>> BEGIN
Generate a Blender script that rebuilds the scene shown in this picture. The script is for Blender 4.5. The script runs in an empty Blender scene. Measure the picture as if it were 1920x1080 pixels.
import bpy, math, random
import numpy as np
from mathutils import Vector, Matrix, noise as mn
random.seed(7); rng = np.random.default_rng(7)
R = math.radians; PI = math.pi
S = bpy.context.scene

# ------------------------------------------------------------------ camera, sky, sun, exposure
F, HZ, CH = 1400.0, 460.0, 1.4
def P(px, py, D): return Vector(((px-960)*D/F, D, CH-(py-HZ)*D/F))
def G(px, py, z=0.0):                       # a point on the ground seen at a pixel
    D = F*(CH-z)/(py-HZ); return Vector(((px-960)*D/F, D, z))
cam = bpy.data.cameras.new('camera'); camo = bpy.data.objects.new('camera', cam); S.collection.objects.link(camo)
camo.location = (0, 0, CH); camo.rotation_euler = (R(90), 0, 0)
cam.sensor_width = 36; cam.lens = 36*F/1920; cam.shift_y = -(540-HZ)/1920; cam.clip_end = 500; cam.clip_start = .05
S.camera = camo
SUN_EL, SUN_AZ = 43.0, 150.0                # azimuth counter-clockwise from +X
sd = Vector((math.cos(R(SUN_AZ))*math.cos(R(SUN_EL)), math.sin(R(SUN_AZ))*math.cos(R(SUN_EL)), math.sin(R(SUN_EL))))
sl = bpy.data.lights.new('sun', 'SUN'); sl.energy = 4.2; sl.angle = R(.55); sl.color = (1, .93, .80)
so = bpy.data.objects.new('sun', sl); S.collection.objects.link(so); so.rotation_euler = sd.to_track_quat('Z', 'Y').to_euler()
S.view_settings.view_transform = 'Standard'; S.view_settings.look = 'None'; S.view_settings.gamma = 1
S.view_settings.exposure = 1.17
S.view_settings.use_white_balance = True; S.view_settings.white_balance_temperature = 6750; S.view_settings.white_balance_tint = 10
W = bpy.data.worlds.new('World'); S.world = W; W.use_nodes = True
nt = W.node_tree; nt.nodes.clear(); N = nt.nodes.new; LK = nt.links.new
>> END
* [WORK TO DO] Repeat exactly, please, each line from the beginning of the data through the line with "S = bpy.context.scene" in it, and only those lines.

* [REPLY TO THE EXERCISE]
Generate a Blender script that rebuilds the scene shown in this picture. The script is for Blender 4.5. The script runs in an empty Blender scene. Measure the picture as if it were 1920x1080 pixels.
import bpy, math, random
import numpy as np
from mathutils import Vector, Matrix, noise as mn
random.seed(7); rng = np.random.default_rng(7)
R = math.radians; PI = math.pi
S = bpy.context.scene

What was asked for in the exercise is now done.